When we belittle the moral status of the unborn child, treating the nascent human being in a near half century of Supreme Court case law as “potential life,” or in academic (and popular) arguments as something parasitic upon the pregnant woman, we ought not be surprised when our workplaces and other cultural institutions treat dependent human beings that way too. If pregnancy continues to be likened to any other lifestyle choice, or worse, a disability in a Hobbesian contest with wombless men — pregnant women and caregiving parents will never receive the cultural support they need.

To be sure, Justice Ginsburg’s 1970s’ wins paved the way for a woman of Barrett’s talent to emerge; at her nomination announcement, Barrett seemed immensely grateful for that. But Barrett knows the secret of a culture that fully supports family life: No professional work — even that of a Supreme Court justice — can best the essential work of a mother or a father, whether a parent has many children or only one.
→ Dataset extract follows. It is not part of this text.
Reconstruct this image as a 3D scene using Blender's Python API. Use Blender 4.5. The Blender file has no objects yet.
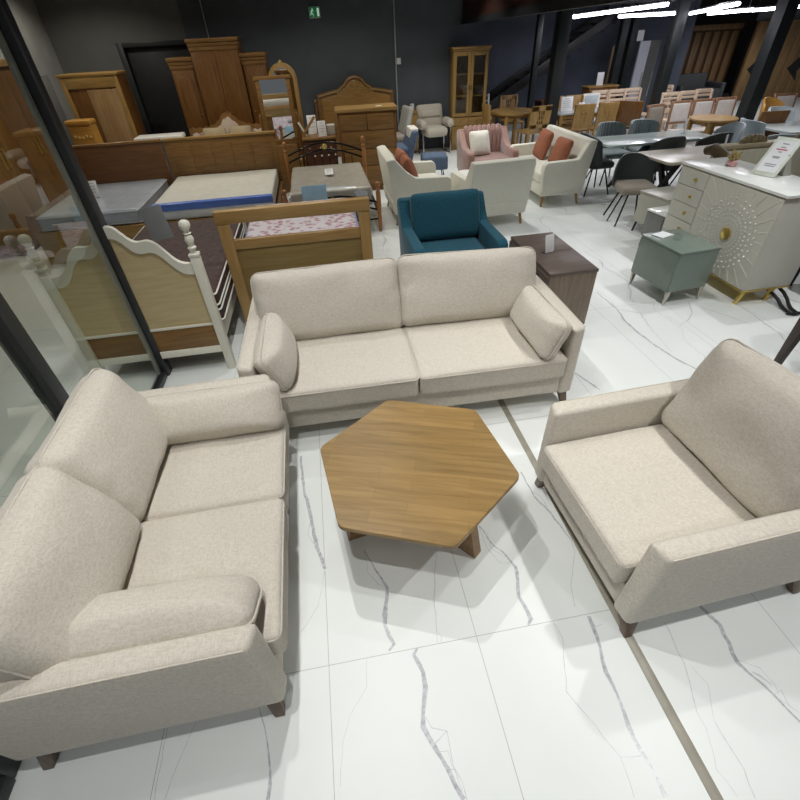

In recounting how she decided to go through with their second adoption, Barrett said: “What greater thing can you do than raise children? That’s where you have your greatest impact on the world.” And when a justice of the Supreme Court showcases this truth by her very life, this long-abandoned insight can finally begin to reemerge across our culture.

When greater numbers of us understand the cultural priority of caregiving, a movement will grow strong enough to challenge the dominant market mentality that disfavors family obligation for both women and men. Justice Ginsburg’s brand of feminism will give way to something new, a society in which we will no longer fight over abortion because it will have become irrelevant.